» **Material for this task**
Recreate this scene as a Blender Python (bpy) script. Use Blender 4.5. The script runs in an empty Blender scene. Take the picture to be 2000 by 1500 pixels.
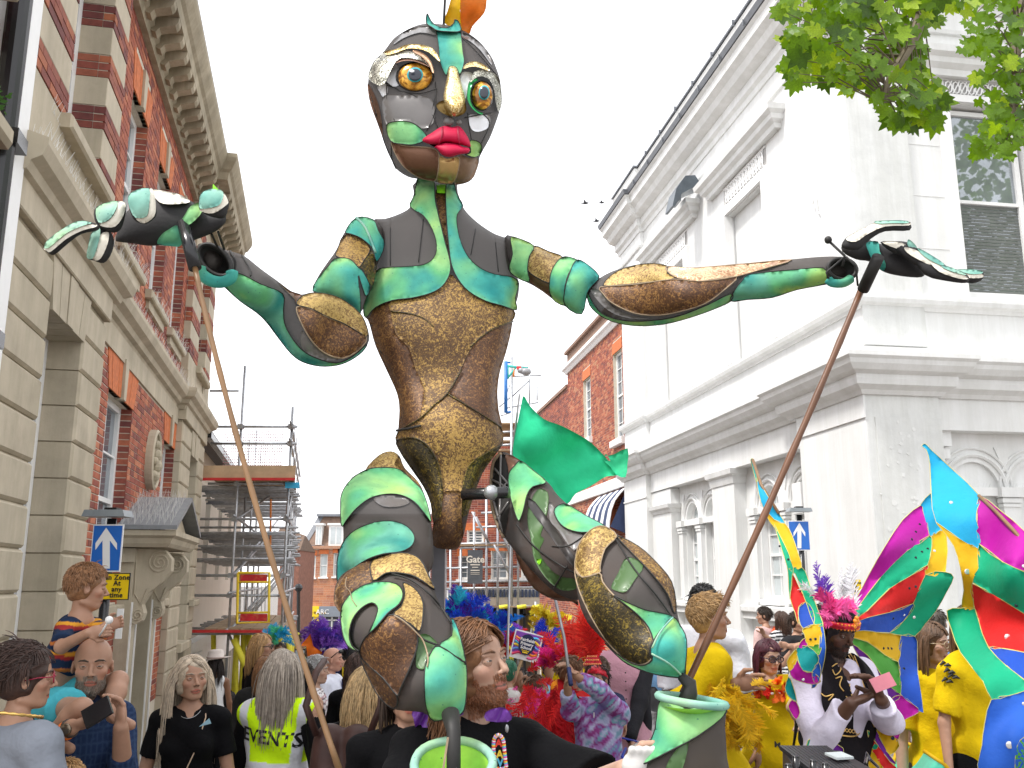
import bpy,math,random,mathutils
import numpy as np
from math import sin,cos,pi,radians
from mathutils import Vector,Matrix
from mathutils.geometry import delaunay_2d_cdt
random.seed(7)
rng=np.random.default_rng(7)
scene=bpy.context.scene
COL=scene.collection
CAM_H=2.0
PITCH=radians(12.0)
FPX=1800.0
cam_data=bpy.data.cameras.new("camera")
cam_data.sensor_width=36.0
cam_data.lens=36.0*FPX/2000.0
cam_data.clip_end=2000
camera=bpy.data.objects.new("camera",cam_data)
COL.objects.link(camera)
camera.location=(0,0,CAM_H)
camera.rotation_euler=(radians(90)+PITCH,0,0)
scene.camera=camera
SUN_ELEV=radians(58)
SUN_ROT=radians(-118)
world=bpy.data.worlds.new("World")
scene.world=world
world.use_nodes=True
nt=world.node_tree
nt.nodes.clear()
sky=nt.nodes.new("ShaderNodeTexSky")
sky.sky_type='NISHITA'
sky.sun_disc=False
sky.sun_elevation=SUN_ELEV
sky.sun_rotation=SUN_ROT
mixc=nt.nodes.new("ShaderNodeMix")
mixc.data_type='RGBA'
mixc.inputs[0].default_value=0.88
mixc.inputs[7].default_value=(10.6,10.6,10.8,1)
bg=nt.nodes.new("ShaderNodeBackground")
bg.inputs[1].default_value=0.09
wo=nt.nodes.new("ShaderNodeOutputWorld")
nt.links.new(sky.outputs[0],mixc.inputs[6])
nt.links.new(mixc.outputs[2],bg.inputs[0])
nt.links.new(bg.outputs[0],wo.inputs[0])
sd=bpy.data.lights.new("sun",'SUN')
sd.energy=1.9
sd.angle=radians(10)
sd.color=(1.0,0.965,0.92)
sun=bpy.data.objects.new("sun",sd)
COL.objects.link(sun)
_sd=Vector((sin(SUN_ROT)*cos(SUN_ELEV),cos(SUN_ROT)*cos(SUN_ELEV),sin(SUN_ELEV)))
sun.rotation_euler=(-_sd).to_track_quat('-Z','Y').to_euler()
sun.location=(0,0,30)
scene.view_settings.view_transform='Standard'
scene.view_settings.look='None'
scene.view_settings.exposure=1.1
scene.view_settings.gamma=1.0
scene.view_settings.use_curve_mapping=False
scene.render.engine='CYCLES'
scene.cycles.max_bounces=6
scene.cycles.diffuse_bounces=3
scene.cycles.glossy_bounces=3
scene.cycles.transparent_max_bounces=10
scene.cycles.use_denoising=True
CP,SP=cos(PITCH),sin(PITCH)
def at(px,py,Y):
 u=(px-1000.0)/FPX;v=(750.0-py)/FPX
 ry=CP-v*SP;rz=SP+v*CP
 k=Y/ry
 return(u*k,Y,CAM_H+rz*k)
def at_np(P,Y):
 u=(P[:,0]-1000.0)/FPX;v=(750.0-P[:,1])/FPX
 ry=CP-v*SP;rz=SP+v*CP
 k=Y/ry
 return np.stack([u*k,Y+0*k,CAM_H+rz*k],1)
def V(*a):return Vector(a)
def smooth01(t):
 t=min(1,max(0,t));return t*t*(3-2*t)
def ground_z(x,y):
 d=max(0.0,y-5.0)
 s=1-smooth01((x-2.0)/3.0)if y>0 else 1
 dd=d*0.07 if d<60 else 4.2
 return-dd*s
MATS={}
def _new(name):
 m=bpy.data.materials.new(name);m.use_nodes=True
 n=m.node_tree;n.nodes.clear()
 out=n.nodes.new("ShaderNodeOutputMaterial");b=n.nodes.new("ShaderNodeBsdfPrincipled")
 n.links.new(b.outputs[0],out.inputs[0])
 return m,n,b,out
def _coord(n,scale=1.0,kind=3):
 tc=n.nodes.new("ShaderNodeTexCoord");mp=n.nodes.new("ShaderNodeMapping")
 n.links.new(tc.outputs[kind],mp.inputs[0])
 if not hasattr(scale,'__len__'):scale=(scale,)*3
 mp.inputs[3].default_value=scale
 return mp.outputs[0]
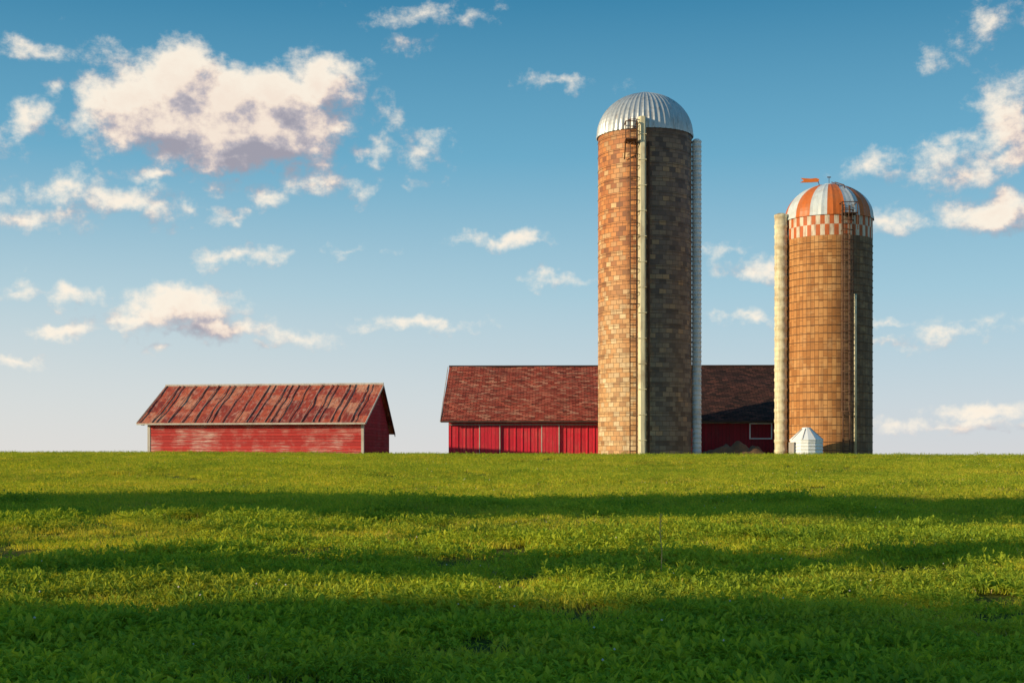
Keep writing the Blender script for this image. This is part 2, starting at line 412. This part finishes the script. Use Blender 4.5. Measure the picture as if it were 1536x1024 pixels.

» **What you should do**
Without the pictures, restate each entry exactly.

» **Solution to the exercise**
Recreate this scene as a Blender Python (bpy) script. Use Blender 4.5. The script runs in an empty Blender scene. Take the picture to be 2000 by 1500 pixels.
import bpy,math,random,mathutils
import numpy as np
from math import sin,cos,pi,radians
from mathutils import Vector,Matrix
from mathutils.geometry import delaunay_2d_cdt
random.seed(7)
rng=np.random.default_rng(7)
scene=bpy.context.scene
COL=scene.collection
CAM_H=2.0
PITCH=radians(12.0)
FPX=1800.0
cam_data=bpy.data.cameras.new("camera")
cam_data.sensor_width=36.0
cam_data.lens=36.0*FPX/2000.0
cam_data.clip_end=2000
camera=bpy.data.objects.new("camera",cam_data)
COL.objects.link(camera)
camera.location=(0,0,CAM_H)
camera.rotation_euler=(radians(90)+PITCH,0,0)
scene.camera=camera
SUN_ELEV=radians(58)
SUN_ROT=radians(-118)
world=bpy.data.worlds.new("World")
scene.world=world
world.use_nodes=True
nt=world.node_tree
nt.nodes.clear()
sky=nt.nodes.new("ShaderNodeTexSky")
sky.sky_type='NISHITA'
sky.sun_disc=False
sky.sun_elevation=SUN_ELEV
sky.sun_rotation=SUN_ROT
mixc=nt.nodes.new("ShaderNodeMix")
mixc.data_type='RGBA'
mixc.inputs[0].default_value=0.88
mixc.inputs[7].default_value=(10.6,10.6,10.8,1)
bg=nt.nodes.new("ShaderNodeBackground")
bg.inputs[1].default_value=0.09
wo=nt.nodes.new("ShaderNodeOutputWorld")
nt.links.new(sky.outputs[0],mixc.inputs[6])
nt.links.new(mixc.outputs[2],bg.inputs[0])
nt.links.new(bg.outputs[0],wo.inputs[0])
sd=bpy.data.lights.new("sun",'SUN')
sd.energy=1.9
sd.angle=radians(10)
sd.color=(1.0,0.965,0.92)
sun=bpy.data.objects.new("sun",sd)
COL.objects.link(sun)
_sd=Vector((sin(SUN_ROT)*cos(SUN_ELEV),cos(SUN_ROT)*cos(SUN_ELEV),sin(SUN_ELEV)))
sun.rotation_euler=(-_sd).to_track_quat('-Z','Y').to_euler()
sun.location=(0,0,30)
scene.view_settings.view_transform='Standard'
scene.view_settings.look='None'
scene.view_settings.exposure=1.1
scene.view_settings.gamma=1.0
scene.view_settings.use_curve_mapping=False
scene.render.engine='CYCLES'
scene.cycles.max_bounces=6
scene.cycles.diffuse_bounces=3
scene.cycles.glossy_bounces=3
scene.cycles.transparent_max_bounces=10
scene.cycles.use_denoising=True
CP,SP=cos(PITCH),sin(PITCH)
def at(px,py,Y):
 u=(px-1000.0)/FPX;v=(750.0-py)/FPX
 ry=CP-v*SP;rz=SP+v*CP
 k=Y/ry
 return(u*k,Y,CAM_H+rz*k)
def at_np(P,Y):
 u=(P[:,0]-1000.0)/FPX;v=(750.0-P[:,1])/FPX
 ry=CP-v*SP;rz=SP+v*CP
 k=Y/ry
 return np.stack([u*k,Y+0*k,CAM_H+rz*k],1)
def V(*a):return Vector(a)
def smooth01(t):
 t=min(1,max(0,t));return t*t*(3-2*t)
def ground_z(x,y):
 d=max(0.0,y-5.0)
 s=1-smooth01((x-2.0)/3.0)if y>0 else 1
 dd=d*0.07 if d<60 else 4.2
 return-dd*s
MATS={}
def _new(name):
 m=bpy.data.materials.new(name);m.use_nodes=True
 n=m.node_tree;n.nodes.clear()
 out=n.nodes.new("ShaderNodeOutputMaterial");b=n.nodes.new("ShaderNodeBsdfPrincipled")
 n.links.new(b.outputs[0],out.inputs[0])
 return m,n,b,out
def _coord(n,scale=1.0,kind=3):
 tc=n.nodes.new("ShaderNodeTexCoord");mp=n.nodes.new("ShaderNodeMapping")
 n.links.new(tc.outputs[kind],mp.inputs[0])
 if not hasattr(scale,'__len__'):scale=(scale,)*3
 mp.inputs[3].default_value=scale
 return mp.outputs[0]
Keep writing the Blender script for this image. This is part 2, starting at line 412. This part finishes the script. Use Blender 4.5. Measure the picture as if it were 1536x1024 pixels.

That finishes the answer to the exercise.